Wednesday, July 16, 2008

8. Death Wish

“The dilemma is escaped only by those willing to discard personality.”
Norman O. Brown

Thanotos, Freud’s death instinct, is the creator of the ego. It alienates man from nature and his own natural self by giving him the sense of being special. Specialness, in turn, exempts man from the laws of change that dominate all of nature, giving man the hope for an individualistic immortality. The trees and rocks of nature may come and go because of their lack of specialness, but historical man will live on because he has a special self – the ego that was ironically generated by his will to die.

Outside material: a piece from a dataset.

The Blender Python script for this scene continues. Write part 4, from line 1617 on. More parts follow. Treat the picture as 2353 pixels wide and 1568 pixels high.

The specialness in man’s ego allows him to transcend the boundaries of space and time. Man has a body that belongs to nature, obeying its laws of growth and decay in time, but man’s individual ego is separate from his vulnerable body, existing unchanged as his body ages and becomes frail. The ego of man is immortal and ageless because it is special, being exempt from nature and her laws.

However, man’s sense of specialness is the product of thanatos, his destructive wish to kill his natural self. The sense of being something apart is really alienation, the nightmare of isolation, fear, and guilt. Because he is special, man experiences a sense of regret for a past that shouldn’t have been and a fear of the future that might be. Because he is special and the father of himself, he must bear the responsibility for a guilty past and a fearful future.

See p. 127, Being and the End of History.